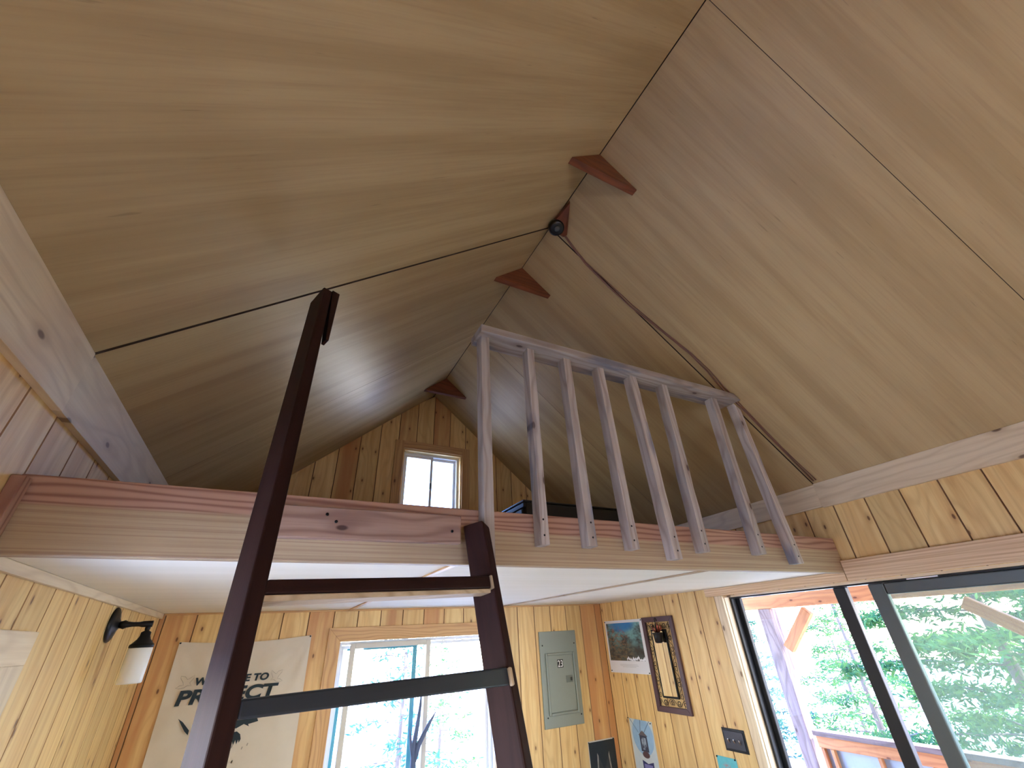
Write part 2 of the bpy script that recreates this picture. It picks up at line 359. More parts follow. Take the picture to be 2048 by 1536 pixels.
H_BACK = [(1.167, 2.445, .93, 1.885), (1.507, 2.121, 2.87, 3.507)]
H_DOOR = [(.50, 2.425, 0.0, 2.045)]
H_LEFT = [(.10, 1.86, .80, 1.86)]
H_FRONT = [(1.25, 2.55, .85, 1.95)]
mb = plank_wall('x', YB, -1, .0, XR, 0, lambda u: zroof(u) + .004, H_BACK, 1.275, {-8: 1.0, -7: .9, -6: .2, -5: .35, -4: .2, -3: .1, -2: .92, -1: .3, 0: .1, 1: .85, 2: .3, 3: .9, 4: .2, 5: .3, 6: .2, 7: .15, 8: .1, 9: .2, 10: .1, 11: .55, 12: .93, 13: 1.0, 14: .9})
slab(mb, 'x', YB, 1, -.14, XR + .14, -.1, 2.72, H_BACK)
for x0, x1 in ((0, 1.507), (1.507, XG), (XG, 2.121), (2.121, XR)):   # gable part above
    zlo = 2.72; za, zb = zroof(x0) + .02, zroof(x1) + .02
    if x0 in (1.507, XG):
        mb.hexa([(x0, YB + .0195, 3.507), (x1, YB + .0195, 3.507), (x1, YB + .14, 3.507), (x0, YB + .14, 3.507), (x0, YB + .0195, za), (x1, YB + .0195, zb), (x1, YB + .14, zb), (x0, YB + .14, za)], 1)
        mb.box((x0, YB + .0195, 2.72), (x1, YB + .14, 2.87), 1)
    else:
        za = max(za, zlo + .001); zb = max(zb, zlo + .001)
        mb.hexa([(x0, YB + .0195, zlo), (x1, YB + .0195, zlo), (x1, YB + .14, zlo), (x0, YB + .14, zlo), (x0, YB + .0195, za), (x1, YB + .0195, zb), (x1, YB + .14, zb), (x0, YB + .14, za)], 1)
struct(mb.build('wall_back', [PINE, DARKGAP, GROOVE]))

mb = plank_wall('y', 0.0, 1, YFR, YB, 0, lambda u: 2.62, H_LEFT, 1.687)
slab(mb, 'y', 0.0, -1, YFR - .14, YB + .14, -.1, 2.64, H_LEFT)
struct(mb.build('wall_left', [PINE, DARKGAP, GROOVE]))
mb = plank_wall('y', XR, -1, YFR, YB, 0, lambda u: 2.60, H_DOOR, 3.546)
slab(mb, 'y', XR, 1, YFR - .14, YB + .14, -.1, 2.63, H_DOOR)
struct(mb.build('wall_right', [PINE, DARKGAP, GROOVE]))
mb = plank_wall('x', YFR, 1, .0, XR, 0, lambda u: zroof(u) + .004, H_FRONT, .1)
slab(mb, 'x', YFR, -1, -.14, XR + .14, -.1, 2.64, H_FRONT)
for x0, x1 in ((0, XG), (XG, XR)):
    mb.hexa([(x0, YFR - .14, 2.64), (x1, YFR - .14, 2.64), (x1, YFR - .0195, 2.64), (x0, YFR - .0195, 2.64)] + [(x0, YFR - .14, max(2.641, zroof(x0))), (x1, YFR - .14, max(2.641, zroof(x1))), (x1, YFR - .0195, max(2.641, zroof(x1))), (x0, YFR - .0195, max(2.641, zroof(x0)))], 1)
struct(mb.build('wall_front', [PINE, DARKGAP, GROOVE]))

# floor
mb = MB()
x = 0.0
while x < XR - .01:
    mb.box((x, YFR, -.02), (min(x + .088, XR), YB, 0), 0, L=(0, 1, 0)); x += .09
struct(mb.build('floor', FLOORW))
# sloped plywood ceilings, sheets 1.22 m wide laid up the slope
for nm, xa, xb, fz in (('ceiling', -.02, XG - .003, zl), ('ceiling', XG + .003, XR + .02, zr)):
    mb = MB(); ys = [YFR - .02, -1.00, .165, 1.460, 2.680, YB + .02]
    sd = Vector((xb - xa, 0, fz(xb) - fz(xa))).normalized()
    for y0, y1 in zip(ys, ys[1:]):
        gp = .004 if y0 == 1.460 else .0012; a = y0 + gp; b = y1 - (.004 if y1 == 1.460 else .0012); t = .012
        lift = -.004 if (xa < 0 and y0 == 1.460) else 0
        P = [(xa, a, fz(xa) + lift), (xb, a, fz(xb) + lift), (xb, b, fz(xb)), (xa, b, fz(xa)), (xa, a, fz(xa) + t), (xb, a, fz(xb) + t), (xb, b, fz(xb) + t), (xa, b, fz(xa) + t)]
        mb.hexa(P, 0, sd, (0, 1, 0)); mb.m[-4:] = [1, 1, 1, 1]
    ex = -.45 if xa < 0 else XR + .45
    x0, x1 = (ex, XG) if xa < 0 else (XG, ex)
    P = [(x0, YFR - .4, fz(x0) + .0125), (x1, YFR - .4, fz(x1) + .0125), (x1, YB + .4, fz(x1) + .0125), (x0, YB + .4, fz(x0) + .0125)]
    mb.hexa(P + [(p[0], p[1], p[2] + .14) for p in P], 1)
    struct(mb.build(nm, [PLY, DARKGAP]))
# loft: painted underside, floor above
mb = MB(); xs = [0, 1.205, 2.53, XR]
for a, b in zip(xs, xs[1:]): mb.box((a + .0015, YF + .038, ZC), (b - .0015, YB, ZC + .01), 0, L=(1, 0, 0))
struct(mb.build('ceiling', [WHITEPLY]))
mb = MB(); mb.box((0, YF + .038, ZC + .0105), (XR, YB, ZLF - .012), 0, L=(1, 0, 0)); struct(mb.build('floor', RAWWOOD))

# trims
def trim(a, b, mat, label, L=None, bev=.002):
    trim.n += 1; mb = MB(); mb.box(a, b, 0, L); o = mb.build('trim_%d' % trim.n, mat, bevel=bev); return struct(o, label)
trim.n = 0
def trim_slope(x0, x1, y0, y1, zb, mat, label):
    trim.n += 1; mb = MB(); za, zb2 = zroof(x0) - .002, zroof(x1) - .002
    mb.hexa([(x0, y0, zb), (x1, y0, zb), (x1, y1, zb), (x0, y1, zb), (x0, y0, za), (x1, y0, zb2), (x1, y1, zb2), (x0, y1, za)], 0, (0, 1, 0), (0, 0, 1))
    return struct(mb.build('trim_%d' % trim.n, mat, bevel=.0015), label)
trim_slope(.0005, .024, YFR, 1.462, 2.455, WHITEPINE, 'pale wide board along the top of the left wall, front length')
trim_slope(.0005, .022, 1.464, YB, 2.455, WHITEPINE, 'pale wide board along the top of the left wall, length over the loft')
trim_slope(XR - .024, XR - .0005, YFR, 1.462, 2.468, WHITEPINE, 'pale wide board along the top of the right wall, front length')
trim_slope(XR - .018, XR - .0005, 1.464, YB, 2.475, WHITEPINE, 'pale wide board along the top of the right wall, length over the loft')
trim((.0005, YF + .04, 2.070), (.016, YB - .001, ZC - .0005), WHITEPINE, 'thin pale strip where the left wall meets the loft underside')
trim((.02, YB - .012, ZC - .012), (XR - .02, YB - .0005, ZC - .0005), CASING, 'thin brown strip along the back wall under the loft')
trim((1.192, YF + .04, ZC - .008), (1.218, YB - .013, ZC - .0005), CASING, 'narrow wooden batten over the left seam of the white loft underside')
trim((2.518, YF + .04, ZC - .008), (2.544, YB - .013, ZC - .0005), RAWWOOD, 'narrow wooden batten over the right seam of the white loft underside')
trim((XR - .035, .2, 2.048), (XR - .0005, YF - .003, 2.157), FIR, 'wide fir header board above the sliding door', L=(0, 1, 0))
trim((XR - .035, YF + .0, 2.048), (XR - .0005, 2.530, ZC - .001), FIR, 'fir header board above the sliding door, end under the loft', L=(0, 1, 0))
trim((XR - .022, 2.393, .0), (XR - .0005, 2.462, 2.047), WHITEPINE, 'pale upright casing left of the sliding door', L=(0, 0, 1))
trim((XR - .03, .42, .0), (XR - .0005, .50, 2.047), WHITEPINE, 'pale upright casing right of the sliding door', L=(0, 0, 1))

# ------------------------------------------------------------------ windows and the sliding door
def win_parent(name, loc, label):
    o = bpy.data.objects.new(name, None); COL.objects.link(o); o.location = loc; o['kind'] = 'structure'; o['label'] = label; return o
def part(mb, name, mat, parent, bevel=0, label=None):
    o = mb.build(name, mat, parent, bevel=bevel)
    if label: o['label'] = label
    return o
def ring(mb, u0, u1, v0, v1, w, d0, d1, mk, mat=0):
    """rectangular frame; mk(u,d,v)->point"""
    for (a, b, c, e) in ((u0, u0 + w, v0, v1), (u1 - w, u1, v0, v1), (u0 + w, u1 - w, v1 - w, v1), (u0 + w, u1 - w, v0, v0 + w)):
        mb.box(mk(a, d0, c), mk(b, d1, e), mat)
# back window (slider) -------------------------------------------------
Wn = win_parent('window_1', (1.8, YB, .93), 'white sliding window in the back wall under the loft')
mk = lambda u, d, v: (u, YB + d, v)
u0, u1, v0, v1 = 1.167, 2.445, .93, 1.885
cs = MB(); w = .093; f = -.021
for poly in ([(u0 - w, v0 - w), (u0, v0), (u0, v1), (u0 - w, v1 + w)], [(u1, v0), (u1 + w, v0 - w), (u1 + w, v1 + w), (u1, v1)], [(u0, v1), (u1, v1), (u1 + w, v1 + w), (u0 - w, v1 + w)], [(u0 - w, v0 - w), (u1 + w, v0 - w), (u1, v0), (u0, v0)]):
    vert = abs(poly[0][0] - poly[1][0]) < .12 and abs(poly[2][1] - poly[1][1]) > .3 or abs(poly[1][1] - poly[2][1]) > .3
    cs.prism([(p[0], YB - .0005, p[1]) for p in poly], (0, f, 0), 0, (0, 0, 1) if vert else (1, 0, 0), (1, 0, 0) if vert else (0, 0, 1))
part(cs, 'casing', CASING, Wn, .002)
jb = MB(); ring(jb, u0 - .001, u1 + .001, v0 - .001, v1 + .001, .003, 0, .135, mk); part(jb, 'jamb', VINYL, Wn)
fr = MB(); ring(fr, u0 + .003, u1 - .003, v0 + .003, v1 - .003, .022, .055, .13, mk); part(fr, 'frame', VINYL, Wn, .002)
sa = MB(); ring(sa, 1.252, 1.885, v0 + .028, v1 - .015, .036, .018, .048, mk); o = part(sa, 'sash', VINYLTAN, Wn, .003, 'cream inner sash')
pn = MB(); pn.box(mk(1.286, .030, v0 + .06), mk(1.851, .034, v1 - .048)); part(pn, 'pane', GLASS, o)
sb = MB(); ring(sb, 1.19, u1 - .025, v0 + .028, v1 - .028, .022, .085, .11, mk); sb.box(mk(1.86, .085, v0 + .03), mk(1.885, .11, v1 - .03)); o = part(sb, 'sash', VINYL, Wn, .002)
pn = MB(); pn.box(mk(1.21, .095, v0 + .048), mk(1.862, .099, v1 - .048)); pn.box(mk(1.883, .095, v0 + .048), mk(u1 - .045, .099, v1 - .048)); part(pn, 'pane', GLASS, o)
sc = MB(); ring(sc, 1.205, 1.80, v0 + .03, v1 - .03, .034, .115, .128, mk); part(sc, 'screen_frame', CYAN, Wn, .001)
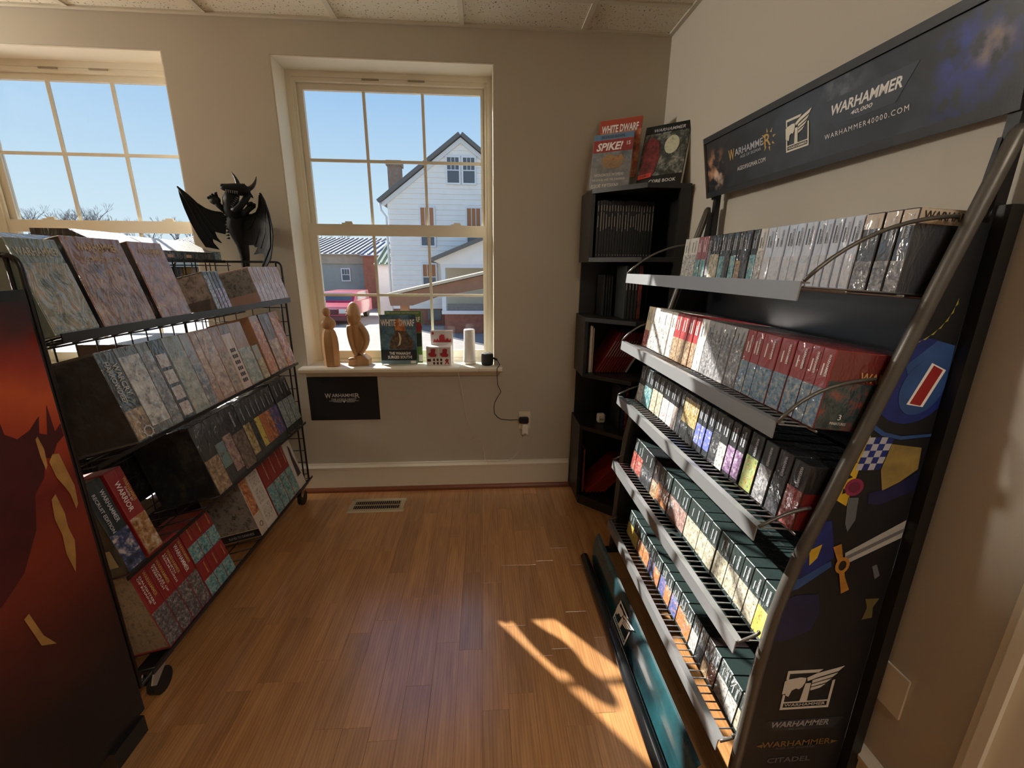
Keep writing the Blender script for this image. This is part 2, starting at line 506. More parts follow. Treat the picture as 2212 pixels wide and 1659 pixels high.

◆ **INSTRUCTION**: Leave out the pictures. Transcribe only the lines above, from the first through the one that contains "struct(mb.build('wall_back', [PINE, DARKGAP, GROOVE]))".

◆ **FINISHED TASK**:
Write part 2 of the bpy script that recreates this picture. It picks up at line 359. More parts follow. Take the picture to be 2048 by 1536 pixels.
H_BACK = [(1.167, 2.445, .93, 1.885), (1.507, 2.121, 2.87, 3.507)]
H_DOOR = [(.50, 2.425, 0.0, 2.045)]
H_LEFT = [(.10, 1.86, .80, 1.86)]
H_FRONT = [(1.25, 2.55, .85, 1.95)]
mb = plank_wall('x', YB, -1, .0, XR, 0, lambda u: zroof(u) + .004, H_BACK, 1.275, {-8: 1.0, -7: .9, -6: .2, -5: .35, -4: .2, -3: .1, -2: .92, -1: .3, 0: .1, 1: .85, 2: .3, 3: .9, 4: .2, 5: .3, 6: .2, 7: .15, 8: .1, 9: .2, 10: .1, 11: .55, 12: .93, 13: 1.0, 14: .9})
slab(mb, 'x', YB, 1, -.14, XR + .14, -.1, 2.72, H_BACK)
for x0, x1 in ((0, 1.507), (1.507, XG), (XG, 2.121), (2.121, XR)):   # gable part above
    zlo = 2.72; za, zb = zroof(x0) + .02, zroof(x1) + .02
    if x0 in (1.507, XG):
        mb.hexa([(x0, YB + .0195, 3.507), (x1, YB + .0195, 3.507), (x1, YB + .14, 3.507), (x0, YB + .14, 3.507), (x0, YB + .0195, za), (x1, YB + .0195, zb), (x1, YB + .14, zb), (x0, YB + .14, za)], 1)
        mb.box((x0, YB + .0195, 2.72), (x1, YB + .14, 2.87), 1)
    else:
        za = max(za, zlo + .001); zb = max(zb, zlo + .001)
        mb.hexa([(x0, YB + .0195, zlo), (x1, YB + .0195, zlo), (x1, YB + .14, zlo), (x0, YB + .14, zlo), (x0, YB + .0195, za), (x1, YB + .0195, zb), (x1, YB + .14, zb), (x0, YB + .14, za)], 1)
struct(mb.build('wall_back', [PINE, DARKGAP, GROOVE]))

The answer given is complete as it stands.